In ihm, Großvater, habe ich schon als kleiner Junge meinen privaten Religionslehrer erster Güte. Und diese Güte ist es auch, mit der er mir von Anfang an zur Seite steht, als sich mein Weg zu manifestieren beginnt. Auch heute noch schwingen die spirituellen Reden meines Großvaters über den Islam in mir fort. Als ich eines Tages, selbst längst Imam, offenbare, mit einem Rabbiner nach Jerusalem reisen zu wollen im Sinne einer interkonfessionellen Verständigung, raten Teile der Familie mir ab, allen voran mein Vater aus Angst, mir könnte im Nahen Osten etwas zustoßen. Abermals ist es Großvater, der mich bestärkt. Er hat mein Bild von Religion, von Zusammengehörigkeit aller Menschen früh geformt. Wie auch jenes eines barmherzigen, ganz und gar nicht »Nur-Strafenden« Gottes. Und auch, dass Allah all jenen vergibt, die aufrichtige Reue zeigen. Was immer sie getan haben.
Wenn du Reue zeigst, wird dir Allah vergeben.

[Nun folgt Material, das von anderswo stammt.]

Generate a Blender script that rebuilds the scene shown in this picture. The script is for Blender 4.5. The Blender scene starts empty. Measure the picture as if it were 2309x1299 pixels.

Ich kann nicht mit Bestimmtheit sagen, ob Musa diese Schwelle zur Reue, zur uneingeschränkten Einsicht überwunden hat oder nicht. Das Gericht hat ihn zu einer mehrjährigen Haftstrafe verurteilt, als einen, der sich in Österreich nach § 278b des Strafgesetzbuches zu verantworten haben, dem so genannten Terrorparagraphen, der Schlagworte wie Hochverrat, Verhetzung, Terrorismus führt. Tage nach dem Richterspruch wird Musa in ein anderes Gefängnis verlegt, in Gemäuer außerhalb Wiens. Ich habe ihn bis zum heutigen Tage nicht wiedergesehen – und doch wird er noch einmal in mein Leben treten. Auf eine hochdramatische, mein Dasein als Gefängnisseelsorger massiv beeinflussende Art und Weise.